I’m not sure I’ve ever had a dramatic Easter moment. Surely everything about the feast and the days leading up to it are dramatic, but I can’t remember an overwhelming “He is Risen!” moment stirring my heart on any of my Easter Sundays.
I kept a good Lent this year. Faithful in my observance of added prayer, fasting, and almsgiving, I managed to clear away a great deal of spiritual clutter and found ever more answers to the question “How can I be a more loving person?” As rewarding as my observance was, at my core I’m too passionate for solemn penitence, and I was desperate for the end of Lent about ten days before Easter.
The sun set late on Holy Thursday, another result of the late date of Easter this year. I had sung hymns and an aria during the service and was agitated and needed to clear my head.

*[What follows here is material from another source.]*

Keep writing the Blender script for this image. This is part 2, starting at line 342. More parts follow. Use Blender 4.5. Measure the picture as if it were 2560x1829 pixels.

As the sun was finally setting and a few parishioners were settling in for the nightwatch, I collapsed into a pew to pray.
I set my eyes on the open tabernacle framed with tulips. I was exhausted and anxious and didn’t know what to say. It felt tacky to ask God for anything – haven’t I already been given enough? My forehead was rested against the heels of my hands which were awkwardly held open to Christ truly present in front of me. Take what’s bad, I thought. And then I thought of all the gifts I already have and all the lessons I’ve already learned, and realized I didn’t need to ask for anything new. What I needed was already there. I needed guidance on how to put those gifts to use.
I don’t have a dramatic Easter story. Rather, Easter is my coming home to life. I’m always ready when Easter comes around, not because I’m sick of adding prayer or eschewing indulgences, but because my nature is to rejoice. The same spiritedness I enjoyed on Fat Tuesday met me when I got home late after the Easter Vigil. We toasted the Resurrection with a few sips of wine, and I had some peanuts, just because I could.
We are an Easter people, oriented toward life, wired for joy, bound for glory. I feel no dramatic conversion today, just a re-acclamation of what I was made for – a life of hope, joy, and Alleluias.